**WRITTEN PROBLEM**: Count every line below in which "picture" occurs, then give only the count.

========

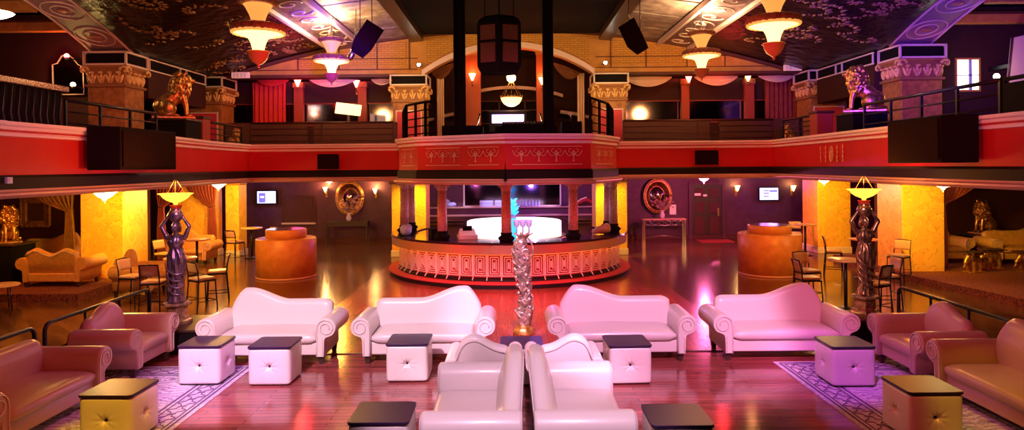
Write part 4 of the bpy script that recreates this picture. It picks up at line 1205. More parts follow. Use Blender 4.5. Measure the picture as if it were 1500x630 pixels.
def stand(x,y,z0,z1,w,label,m='black'):
    r=thing('pedestal',label,'pedestal',(x,y,z0)); h=z1-z0
    MB().box(-w/2,w/2,-w/2,w/2,0,h-.05).build('body',M[m],r,bevel=.015); MB().box(-w/2-.03,w/2+.03,-w/2-.03,w/2+.03,h-.05,h).build('top',M['darkwood'],r,bevel=.01)
stand(-7.85,16.0,3.06,4.17,.8,'dark pedestal under the gilded lion on the left balcony')
stand(8.15,15.9,3.06,4.17,.8,'dark pedestal under the gilded lion on the right balcony')
stand(-12.8,17.3,.18,1.18,.85,'black pedestal under the curly lion at the far left edge')
stand(14.05,20.35,.18,.88,.9,'black pedestal under the lion beside the gold-lit armchair')
stand(8.35,20.6,3.06,3.72,.42,'small dark pedestal under the small lion at the right back balcony')
stand(-8.35,20.6,3.06,3.72,.42,'small dark pedestal under the small lion at the left back balcony')
# red posts at the balcony corners
for x,y,lab in ((-7.5,16.9,'left'),(7.42,16.9,'right')):
    r=thing('newel_post','red square newel post at the %s balcony corner behind the lion'%lab,'post',(x+(-.25 if x<0 else .25),y,3.06))
    MB().box(-.2,.2,-.2,.2,0,1.18).build('shaft',M['stonered'],r,bevel=.01); MB().box(-.23,.23,-.23,.23,1.18,1.24).build('cap',M['darkwood'],r,bevel=.01)

# elephant tables
def make_elephant():
    r=thing('elephant_table','x','table')
    b=MB(); b.ell((0,0,.34),(.2,.14,.14)); b.ell((-.2,0,.38),(.11,.1,.11))
    for sx in (-1,1):
        for sy in (-1,1): b.cap((sx*.12,sy*.085,.28),(sx*.12,sy*.085,.04),.055,.048)
    b.tube([(-.27,0,.36),(-.33,0,.28),(-.34,0,.18),(-.38,0,.13),(-.42,0,.16)],[.05,.04,.032,.026,.02],10)
    for s in (-1,1): b.tube([(-.27,s*.05,.31),(-.34,s*.06,.27),(-.37,s*.06,.3)],[.014,.012,.006],6)
    b.tube([(.2,0,.36),(.24,0,.28),(.23,0,.2)],.012,6)
    blob(b,'body',M['gold'],.014,3,r)
    for s in (-1,1): MB().ell((-.15,s*.11,.37),(.085,.015,.10),14,8).build('ear',M['gold'],r)
    MB().box(-.19,.19,-.15,.15,.44,.5).build('saddle',M['gold'],r,bevel=.02)
    MB().box(-.3,.26,-.2,.2,.5,.53).build('tabletop',M['darkwood'],r,bevel=.01)
    MB().box(-.24,.22,-.17,.17,0,.03).build('plinth',M['gold'],r,bevel=.008)
    return r
el=make_elephant(); el.location=(12.72,18.1,.18); el['label']='gilded elephant side table nearer the small gold-lit armchair'; el['group']='gilded elephant side tables'
dup(el,(13.25,17.55,.18),.1,'gilded elephant side table nearer the right edge, before the gold-lit sofa','gilded elephant side tables')
dup(el,(11.85,17.55,.18),.4,'gilded elephant side table against the front of the small gold-lit armchair','gilded elephant side tables')
r=thing('chest','carved dark chest between the gold-lit sofa and loveseat at left','chest',(-9.55,18.3,.0)) if False else None

# ================================================================== CHANDELIERS
def make_chand():
    r=thing('chandelier','x','chandelier')
    MB().lathe([(.29,.62),(.345,.65),(.355,.69),(.33,.74),(.2,.76)],96,flute=(16,.04)).build('upper_shade_rim',M['chrim'],r)
    MB().lathe([(.09,.16),(.11,.3),(.16,.44),(.22,.56),(.30,.68)],48,flute=(24,.03),caps=False).build('upper_shade',M['chshade'],r)
    MB().lathe([(.44,.09),(.485,.11),(.50,.16),(.48,.22),(.40,.25),(.25,.24),(.12,.22)],108,flute=(18,.035)).build('tier_rim',M['chrim'],r)
    MB().lathe([(.095,-.28),(.11,-.2),(.135,-.1),(.18,-.01),(.28,.03),(.44,.09),(.40,.145),(.2,.15)],104,flute=(26,.025),caps=False).build('lower_shade',M['chcone'],r)
    MB().lathe([(.43,.10),(.45,.06),(.475,.07),(.485,.11)],104,flute=(26,.03)).build('bead_fringe',M['chshade'],r)
    MB().lathe([(.12,-.27),(.205,-.26),(.215,-.275),(.19,-.29),(.175,-.36),(.13,-.44),(.07,-.49),(.03,-.51),(.02,-.53),(.025,-.56),(.001,-.58)],32).build('cup',M['chcup'],r)
    b=MB().lathe([(.02,.72),(.02,1.3)],8)
    for k in range(3): a=2*PI*k/3; b.tube([(.28*math.cos(a),.28*math.sin(a),.72),(.02*math.cos(a),.02*math.sin(a),1.05)],.006,5)
    b.build('rod',M['blackm'],r)
    MB().lathe([(.02,1.28),(.05,1.27),(.06,1.3)],16).build('hook_plate',M['blackm'],r)
    return r
ch=make_chand(); GCh='two-tier scalloped chandeliers'
CH=[((380,46),12.9,'large two-tier chandelier nearest at the upper left'),((487,88),19.2,'smaller two-tier chandelier farther back at the upper left'),
    ((1135,34),12.9,'large two-tier chandelier nearest at the upper right'),((1029,80),18.2,'smaller two-tier chandelier farther back at the upper right'),]
for i,(px,d,lab) in enumerate(CH):
    p=P(px[0],px[1],d); p.z-=.12; o=ch if i==0 else dup(ch,p,i*.3,lab,GCh); o.location=p; o['label']=lab; o['group']=GCh
    light('POINT','chandelier_light',(p.x,p.y,p.z+.42),(1,.50,.16),90 if d<15 else 110,size=.2)
    light('POINT','chandelier_light',(p.x,p.y+.75,p.z-.5),(1,.45,.14),60,size=.2)
    light('POINT','chandelier_uplight',(p.x,p.y,p.z+.95),(1,.62,.30),(60 if d<15 else 330),size=.15)
# gallery pendant cut by the upper left edge
def pendant(loc,label,cat='lamp',m='warmw',s=1,drop=.3):
    r=thing('pendant_lamp',label,cat,loc,0); 
    MB().lathe([(.001,-.10*s),(.06*s,-.09*s),(.16*s,-.05*s),(.25*s,.0),(.27*s,.02*s),(.25*s,.03*s)],32,flute=(12,.03)).build('shade',M[m],r)
    MB().lathe([(.26*s,.03*s),(.15*s,.06*s),(.05*s,.12*s),(.02*s,.16*s)],24).build('cap',M['gold'],r)
    MB().tube([(0,0,.12*s),(0,0,drop)],.008,6).build('chain',M['blackm'],r)
p=P(-6,20,14.0); pendant(p,'bright pendant lamp cut by the upper left edge of the picture',s=1.25,drop=1.5); light('POINT','pendant_light',(p.x,p.y,p.z-.3),(1,.5,.2),30,size=.1)

# shell ceiling lamps under the balcony
def shell(px,py,d,label,m='shell',s=1,e=50,col=(1,.55,.16)):
    p=P(px,py,d); p.z=2.655
    r=thing('ceiling_lamp',label,'lamp',p,0,'scalloped glass ceiling lamps under the balcony')
    MB().lathe([(.001,-.27*s),(.03*s,-.26*s),(.05*s,-.22*s),(.10*s,-.20*s),(.16*s,-.14*s),(.18*s,-.12*s),(.27*s,-.07*s),(.31*s,-.03*s),(.30*s,-.02)],48,flute=(16,.05)).build('glass_shade',M[m],r)
    MB().lathe([(.16*s,-.03),(.16*s,0)],24).build('mount',M['gold'],r)
    MB().ell((0,0,-.28*s),(.02,.02,.03),10,8).build('finial',M['gold'],r)
    light('POINT','ceiling_lamp_light',(p.x,p.y-.0,p.z-.42*s),col,e,size=.12)
    return p
shell(153,285,13.6,'scalloped white ceiling lamp above the left gold-lit loveseat',e=110)
shell(320,274,20.5,'scalloped white ceiling lamp before the narrow yellow column',e=150)
shell(1207,266,19.6,'scalloped white ceiling lamp above the far right high table',e=110,s=.9)
shell(1381,276,15.4,'scalloped white ceiling lamp above the right gold-lit armchair',e=110)
shell(1031,265,24.0,'pink glowing ceiling lamp in front of the dark back door','pinkglow',e=320,col=(1,.12,.35),s=1.0)
shell(482,271,24.4,'scalloped white ceiling lamp left of the left oval mirror',e=35,s=.8)
# wall torches
def sconce(px,py,d,label,m='warm',e=14,col=(1,.5,.15),y=None,s=1,group='wall sconces'):
    p=P(px,py,d)
    r=thing('wall_sconce',label,'lamp',p,0,group)
    MB().lathe([(.02*s,-.1*s),(.05*s,-.02*s),(.09*s,.08*s),(.10*s,.1*s)],16,flute=(8,.06)).build('shade',M[m],r)
    MB().tube([(0,.0,-.1*s),(0,.02,-.22*s),(0,.12*s,-.26*s),(0,.16*s,-.14*s)],.018*s,8).build('arm',M['gold'],r)
    MB().box(-.05*s,.05*s,.14*s,.17*s,-.3*s,.06*s).build('backplate',M['gold'],r,bevel=.01)
    light('POINT','sconce_light',(p.x,p.y-.1,p.z+.16*s),col,e,size=.06)
sconce(476,278,27.6,'torch sconce just left of the left oval mirror',e=45)
sconce(549,280,27.6,'torch sconce just right of the left oval mirror',e=55)
sconce(1080,276,27.6,'flame-shaped sconce on the plum wall, left of the right television',e=16,s=1.1)
sconce(1162,276,27.6,'flame-shaped sconce on the plum wall, right of the right television',e=16,s=1.1)
for px,py,lab,mm,cc,d in ((437,122,'red gallery sconce beside the red curtain','redglow',(1,.10,.05),24.9),(523,123,'red gallery sconce left of the left red-panel pillar','redglow',(1,.10,.05),24.9),
    (1010,116,'red gallery sconce on the post right of the centre','redglow',(1,.10,.05),24.9),(1097,114,'orange gallery sconce on the far right post','warm',(1,.3,.1),24.9),
    (693,113,'amber lantern sconce on the left red alcove post','warm',(1,.3,.06),24.85),(795,119,'amber lantern sconce on the right red alcove post','warm',(1,.3,.06),24.85)):
    sconce(px,py,d,lab,mm,22 if mm=='redglow' else 16,cc,s=1.25)
# small flood spots on the frieze
for px,py,lab in ((615,95,'tiny bright floodlight above the left red-panel pillar'),(888,92,'tiny bright floodlight above the right red-panel pillar')):
    p=P(px,py,23.1)
    r=thing('floodlight',lab,'lamp',p); MB().box(-.08,.08,-.02,.12,-.06,.06).build('housing',M['blackm'],r,bevel=.01); MB().ell((0,-.03,0),(.06,.03,.05),14,8).build('bulb',M['spot'],r)
    MB().tube([(0,.08,0),(0,.28,0)],.015,6).build('bracket',M['blackm'],r)
for px,py,lab in ((353,110,'left'),(1163,99,'right')):
    p=P(px,py,23.0); r=thing('exit_sign','small pale lit sign box at the %s end of the frieze'%lab,'sign',p)
    MB().box(-.3,.3,0,.09,-.1,.1).build('box',M['exitsign'],r,bevel=.01); b=MB()
    for k in range(4): b.box(-.24+.12*k,-.16+.12*k,-.008,0,-.06,.06)
    b.build('lettering',M['paper'],r); MB().box(-.03,.03,.09,.42,-.03,.03).build('bracket',M['blackm'],r)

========

**ANSWER TO THIS PROBLEM**: 2